How Do You Calculate Electric Flux Through a Nonuniform Field?

[rambo5330]

Can someone please help me work through this problem I've spent over an hour on this trying to figure out what to do.. here's the question

A nonuniform electric field is given by the expression E = ay^i + bz^j + cx^k,
where a, b, and c are constants. Determine the electric flux through a rectangular
surface in the xy plane, extending from x = 0 to x = w and from y = 0 to y = h.

this question can be viewed better here http://web.uvic.ca/~jalexndr/week%203%20problems.pdf (question #54)
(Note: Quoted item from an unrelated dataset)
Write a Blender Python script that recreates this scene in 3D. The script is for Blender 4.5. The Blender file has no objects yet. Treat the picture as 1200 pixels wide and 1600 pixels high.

i basically use gauss's law and get it down to something like

= C\int (x dA )


my method here was two take the dot product of the electric field and dA which is said to be perpendicular to the surface in the x y plane therefore it will act along the z axis
so this dot product comes out equalling cxdA where c is a constant... where do i go from here.. the answer is given as (1/2 chw^2)

 

[chronos98]

You have the right answer. To evaluate your expression, use dA = dxdy, so now you have \int\int{x*dxdy} with x going from 0 to w, and y going from 0 to h. If you go through the steps, you will get the same answer.

 

[rambo5330]

Oh excellent, so judging by what you wrote to continue past where I left off it involves a double integral? if this is the case I have not learned the double integral yet this semester which makes more sense why I as so stuck ..

 

[chronos98]

well, this case does not have variables x or y in the limits. do the definite integrals separately and just multiple the results together. so it'll be like this c*\int_{0}^{w}xdx*\int_{0}^{h}dy

 

[cupid.callin]

Your surface is in XY plane
flux due to field in i and j derection is 0

only k left, which i assume is easy!